On 04.04.2013, at 14:08, Gleb Natapov wrote:

> On Thu, Apr 04, 2013 at 01:57:34PM +0200, Alexander Graf wrote:
>> 
>> On 04.04.2013, at 12:50, Michael S. Tsirkin wrote:
>> 
>>> With KVM, MMIO is much slower than PIO, due to the need to
>>> do page walk and emulation. But with EPT, it does not have to be: we
>>> know the address from the VMCS so if the address is unique, we can look
>>> up the eventfd directly, bypassing emulation.
>>> 
>>> Add an interface for userspace to specify this per-address, we can
>>> use this e.g. for virtio.
>>> 
>>> The implementation adds a separate bus internally.
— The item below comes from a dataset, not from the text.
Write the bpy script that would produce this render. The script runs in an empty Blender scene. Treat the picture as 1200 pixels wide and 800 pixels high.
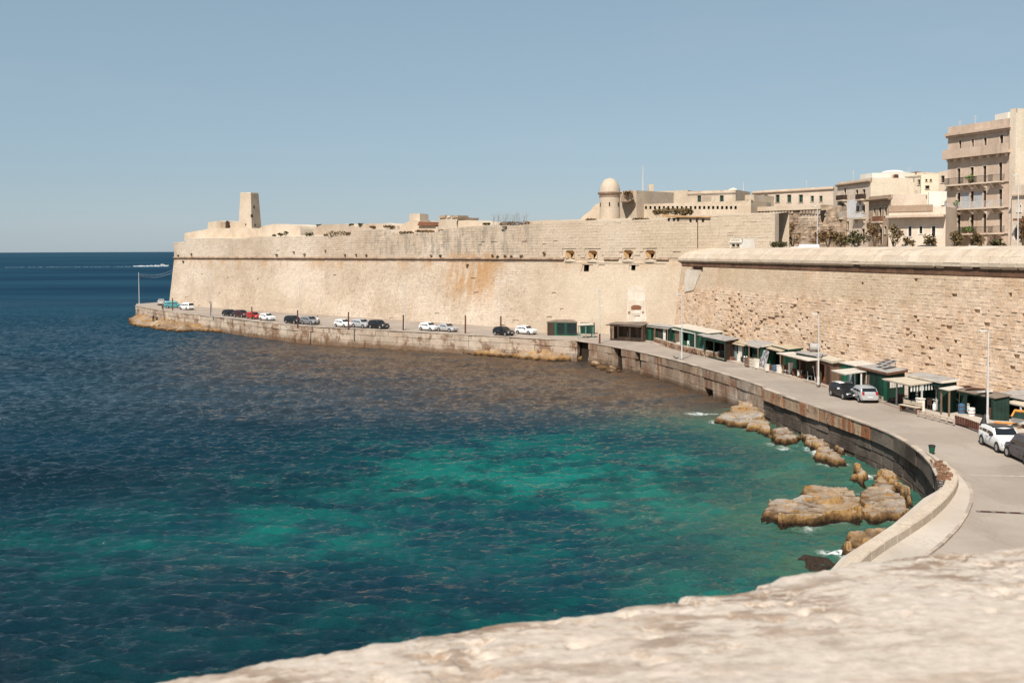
import bpy, bmesh, math, random
import numpy as np
from mathutils import Vector, Matrix
from mathutils.geometry import tessellate_polygon
R = math.radians
random.seed(7)
RNG = np.random.default_rng(11)
scene = bpy.context.scene
COL = scene.collection

# ------------------------------------------------------------------ camera, light, exposure
FPX = 1167.0; PITCH = R(2.3); ROLL = R(.25); V0 = 340.0
CAMZ = 18.8; ROAD = 4.5; SEA = 1.12
_fw = np.array([0, math.cos(PITCH), -math.sin(PITCH)]); _u0 = np.array([0, math.sin(PITCH), math.cos(PITCH)]); _r0 = np.array([1., 0, 0])
_rt = _r0*math.cos(ROLL) - _u0*math.sin(ROLL); _up = _u0*math.cos(ROLL) + _r0*math.sin(ROLL)
cam = bpy.data.cameras.new('camera'); camo = bpy.data.objects.new('camera', cam); COL.objects.link(camo)
cam.sensor_width = 36; cam.lens = 36*FPX/1200; cam.shift_y = -(400-V0)/1200
cam.clip_start = .1; cam.clip_end = 90000
camo.matrix_world = Matrix(((_rt[0], _up[0], -_fw[0], 0), (_rt[1], _up[1], -_fw[1], 0), (_rt[2], _up[2], -_fw[2], CAMZ), (0, 0, 0, 1)))
cam.dof.use_dof = True; cam.dof.focus_distance = 120; cam.dof.aperture_fstop = 4.5
scene.camera = camo

SUN_EL = R(47.5); SUN_AZ = math.atan2(-.40, -.917)     # compass: atan2(x, y)
SDIR = Vector((math.sin(SUN_AZ)*math.cos(SUN_EL), math.cos(SUN_AZ)*math.cos(SUN_EL), math.sin(SUN_EL)))
world = bpy.data.worlds.new('World'); scene.world = world; world.use_nodes = True
wn = world.node_tree; wn.nodes.clear()
sky = wn.nodes.new('ShaderNodeTexSky'); sky.sky_type = 'NISHITA'; sky.sun_disc = False
sky.sun_elevation = SUN_EL; sky.sun_rotation = SUN_AZ; sky.altitude = 0; sky.air_density = 1.0; sky.dust_density = .35; sky.ozone_density = 2.2
hsv = wn.nodes.new('ShaderNodeHueSaturation'); hsv.inputs['Saturation'].default_value = .62; hsv.inputs['Value'].default_value = 1.0; hsv.inputs['Hue'].default_value = .488
bg = wn.nodes.new('ShaderNodeBackground'); bg.inputs['Strength'].default_value = .086
wo = wn.nodes.new('ShaderNodeOutputWorld')
tcw = wn.nodes.new('ShaderNodeTexCoord'); mpw = wn.nodes.new('ShaderNodeMapping'); mpw.inputs['Scale'].default_value = (1.2, 1.2, 7); mpw.inputs['Rotation'].default_value = (0, .12, 0)
nzw = wn.nodes.new('ShaderNodeTexNoise'); nzw.inputs['Scale'].default_value = 2.2; nzw.inputs['Detail'].default_value = 7; nzw.inputs['Roughness'].default_value = .62
wn.links.new(tcw.outputs['Generated'], mpw.inputs['Vector']); wn.links.new(mpw.outputs[0], nzw.inputs['Vector'])
rgw = wn.nodes.new('ShaderNodeMapRange'); rgw.inputs[1].default_value = .52; rgw.inputs[2].default_value = .78; rgw.inputs[3].default_value = 0; rgw.inputs[4].default_value = .16; wn.links.new(nzw.outputs['Fac'], rgw.inputs[0])
cir = wn.nodes.new('ShaderNodeMix'); cir.data_type = 'RGBA'; cir.inputs[7].default_value = (4.3, 4.9, 5.3, 1); wn.links.new(rgw.outputs[0], cir.inputs[0])
mx = wn.nodes.new('ShaderNodeMix'); mx.data_type = 'RGBA'; mx.inputs[0].default_value = .62; mx.inputs[7].default_value = (1.95, 3.12, 4.15, 1)
wn.links.new(sky.outputs[0], hsv.inputs['Color']); wn.links.new(hsv.outputs[0], mx.inputs[6]); wn.links.new(mx.outputs[2], cir.inputs[6]); wn.links.new(cir.outputs[2], bg.inputs['Color']); wn.links.new(bg.outputs[0], wo.inputs['Surface'])
sun = bpy.data.lights.new('sun', 'SUN'); suno = bpy.data.objects.new('sun', sun); COL.objects.link(suno)
sun.energy = 4.7; sun.angle = R(.53); sun.color = (1.0, .92, .83)
suno.rotation_euler = (-SDIR).to_track_quat('-Z', 'Y').to_euler()
vs = scene.view_settings; vs.view_transform = 'Standard'; vs.look = 'None'; vs.gamma = 1; vs.exposure = .42; vs.use_curve_mapping = False
scene.cycles.max_bounces = 6; scene.cycles.diffuse_bounces = 3; scene.cycles.glossy_bounces = 3

# ------------------------------------------------------------------ photograph pixel -> place
def ray(u, v): return _rt*((u-600)/FPX) + _up*((V0-v)/FPX) + _fw
def G(u, v, z=ROAD):
    d = ray(u, v); t = (z-CAMZ)/d[2]; return np.array([0, 0, CAMZ]) + d*t
def PY(u, v, Y):
    d = ray(u, v); return np.array([0, 0, CAMZ]) + d*(Y/d[1])

# ------------------------------------------------------------------ object helpers
def tag(o, label=None, cat=None, group=None, kind=None):
    if label: o['label'] = label
    if cat: o['category'] = cat
    if group: o['group'] = group
    if kind or cat: o['kind'] = kind or 'thing'
    return o
def empty(name, loc=(0, 0, 0), rz=0, label=None, cat=None, group=None, kind=None):
    o = bpy.data.objects.new(name, None); COL.objects.link(o)
    o.location = Vector([float(c) for c in loc]); o.rotation_euler = (0, 0, rz); o.empty_display_size = .2
    return tag(o, label, cat, group, kind)
def link(name, me, parent=None, loc=None, rot=None, scale=None):
    o = bpy.data.objects.new(name, me); COL.objects.link(o)
    if parent is not None: o.parent = parent
    if loc is not None: o.location = Vector([float(c) for c in loc])
    if rot is not None: o.rotation_euler = rot
    if scale is not None: o.scale = scale
    return o
KIDS = {}
def children(o): return [c for c in bpy.data.objects if c.parent == o]
def copy_tree(o, parent=None):
    c = o.copy(); COL.objects.link(c)
    if parent is not None: c.parent = parent
    for ch in o.children: copy_tree(ch, c)
    return c

class MB:
    """collects geometry in world coordinates, then links it as one mesh object"""
    def __init__(s): s.v = []; s.f = []; s.m = []; s.mi = 0
    def add(s, vs_, fs):
        b = len(s.v); s.v.extend([tuple(float(c) for c in p) for p in vs_])
        for f in fs: s.f.append(tuple(b+i for i in f)); s.m.append(s.mi)
        return s
    def quad(s, a, b, c, d): return s.add([a, b, c, d], [(0, 1, 2, 3)])
    def box(s, c, size, rz=0, tilt=0):
        cx, cy, cz = c; hx, hy, hz = size[0]/2, size[1]/2, size[2]/2
        ca, sa = math.cos(rz), math.sin(rz); P = []
        for dz in (-hz, hz):
            for dx, dy in ((-hx, -hy), (hx, -hy), (hx, hy), (-hx, hy)):
                z = cz+dz+tilt*dx
                P.append((cx+dx*ca-dy*sa, cy+dx*sa+dy*ca, z))
        return s.add(P, [(3, 2, 1, 0), (4, 5, 6, 7), (0, 1, 5, 4), (1, 2, 6, 5), (2, 3, 7, 6), (3, 0, 4, 7)])
    def hexa(s, P):  # 8 points: bottom loop then top loop
        return s.add(P, [(3, 2, 1, 0), (4, 5, 6, 7), (0, 1, 5, 4), (1, 2, 6, 5), (2, 3, 7, 6), (3, 0, 4, 7)])
    def prism(s, poly, z0, z1):
        n = len(poly); z0 = z0 if hasattr(z0, '__len__') else [z0]*n; z1 = z1 if hasattr(z1, '__len__') else [z1]*n
        P = [(p[0], p[1], z0[i]) for i, p in enumerate(poly)] + [(p[0], p[1], z1[i]) for i, p in enumerate(poly)]
        area = sum(poly[i][0]*poly[(i+1) % n][1]-poly[(i+1) % n][0]*poly[i][1] for i in range(n))
        F = [tuple(range(n))[::-1], tuple(range(n, 2*n))] + [(i, (i+1) % n, n+(i+1) % n, n+i) for i in range(n)]
        if area < 0: F = [f[::-1] for f in F]
        return s.add(P, F)
    def tube(s, pts, rad, n=6, cap=True):
        pts = [Vector([float(c) for c in p]) for p in pts]; rad = rad if hasattr(rad, '__len__') else [rad]*len(pts)
        P = []; up = Vector((0, 0, 1))
        for i, p in enumerate(pts):
            d = (pts[min(i+1, len(pts)-1)]-pts[max(i-1, 0)]).normalized()
            a = d.cross(up if abs(d.z) < .95 else Vector((1, 0, 0))).normalized(); b = d.cross(a)
            for k in range(n):
                t = 2*math.pi*k/n; P.append(p+(a*math.cos(t)+b*math.sin(t))*rad[i])
        F = []
        for i in range(len(pts)-1):
            for k in range(n):
                F.append((i*n+k, i*n+(k+1) % n, (i+1)*n+(k+1) % n, (i+1)*n+k))
        if cap: F.append(tuple(range(n))); F.append(tuple(range((len(pts)-1)*n, len(pts)*n))[::-1])
        return s.add(P, [f[::-1] for f in F])
    def lathe(s, c, prof, n=20, cap=True):
        P = []; F = []
        for r, z in prof:
            for k in range(n):
                t = 2*math.pi*k/n; P.append((c[0]+r*math.cos(t), c[1]+r*math.sin(t), c[2]+z))
        for i in range(len(prof)-1):
            for k in range(n): F.append((i*n+k, i*n+(k+1) % n, (i+1)*n+(k+1) % n, (i+1)*n+k))
        if cap: F.append(tuple(range(n))[::-1]); F.append(tuple(range((len(prof)-1)*n, len(prof)*n)))
        return s.add(P, F)
    def mesh(s, name, mats, smooth=False):
        me = bpy.data.meshes.new(name); me.from_pydata(s.v, [], s.f)
        for m in (mats if isinstance(mats, (list, tuple)) else [mats]): me.materials.append(m)
        if len(me.materials) > 1: me.polygons.foreach_set('material_index', s.m)
        if smooth: me.polygons.foreach_set('use_smooth', [True]*len(me.polygons))
        me.update(); return me
    def build(s, name, mats, parent=None, smooth=False, local=True):
        me = s.mesh(name, mats, smooth)
        o = link(name, me, parent)
        if parent is not None and local:      # the numbers given were world ones
            if not getattr(s, 'islocal', False):
                o.matrix_parent_inverse = inv_world(parent)
        return o
def world_of(o):
    m = Matrix.LocRotScale(o.location, o.rotation_euler, o.scale)
    if o.parent is not None: m = world_of(o.parent) @ o.matrix_parent_inverse @ m
    return m
def inv_world(o): return world_of(o).inverted()
def shade_flatish(o, ang=40):
    me = o.data; me.polygons.foreach_set('use_smooth', [True]*len(me.polygons))
    try: me.set_sharp_from_angle(angle=R(ang))
    except Exception: pass
    return o
def mesh_np(name, V, Fq, mats, smooth=False):
    me = bpy.data.meshes.new(name); V = np.asarray(V, dtype=np.float32); Fq = np.asarray(Fq, dtype=np.int32)
    k = Fq.shape[1]; me.vertices.add(len(V)); me.vertices.foreach_set('co', V.ravel())
    me.loops.add(Fq.size); me.loops.foreach_set('vertex_index', Fq.ravel())
    me.polygons.add(len(Fq)); me.polygons.foreach_set('loop_start', np.arange(0, Fq.size, k, dtype=np.int32)); me.polygons.foreach_set('loop_total', np.full(len(Fq), k, dtype=np.int32))
    if smooth: me.polygons.foreach_set('use_smooth', np.ones(len(Fq), dtype=bool))
    for m in (mats if isinstance(mats, (list, tuple)) else [mats]): me.materials.append(m)
    me.update(calc_edges=True); me.validate(); return me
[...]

This serves two
>>> purposes:
>>> - minimize overhead for old userspace that does not use PV MMIO
>>> - minimize disruption in other code (since we don't know the length,
>>> devices on the MMIO bus only get a valid address in write, this
>>> way we don't need to touch all devices to teach them handle
>>> an dinvalid length)
>>> 
>>> At the moment, this optimization is only supported for EPT on x86 and
>>> silently ignored for NPT and MMU, so everything works correctly but
>>> slowly.
>>> 
>>> TODO: NPT, MMU and non x86 architectures.
>>> 
>>> The idea was suggested by Peter Anvin.  Lots of thanks to Gleb for
>>> pre-review and suggestions.
>>> 
>>> Signed-off-by: Michael S. Tsirkin <m...@redhat.com>
>> 
>> This still uses page fault intercepts which are orders of magnitudes slower 
>> than hypercalls. Why don't you just create a PV MMIO hypercall that the 
>> guest can use to invoke MMIO accesses towards the host based on physical 
>> addresses with explicit length encodings?
>> 
> It is slower, but not an order of magnitude slower. It become faster
> with newer HW.
> 
>> That way you simplify and speed up all code paths, exceeding the speed of 
>> PIO exits even. It should also be quite easily portable, as all other 
>> platforms have hypercalls available as well.
>> 
> We are trying to avoid PV as much as possible (well this is also PV,
> but not guest visible

Also, how is this not guest visible? Who sets KVM_IOEVENTFD_FLAG_PV_MMIO? The 
comment above its definition indicates that the guest does so, so it is guest 
visible.

+/*
+ * PV_MMIO - Guest can promise us that all accesses touching this address
+ * are writes of specified length, starting at the specified address.
+ * If not - it's a Guest bug.
+ * Can not be used together with either PIO or DATAMATCH.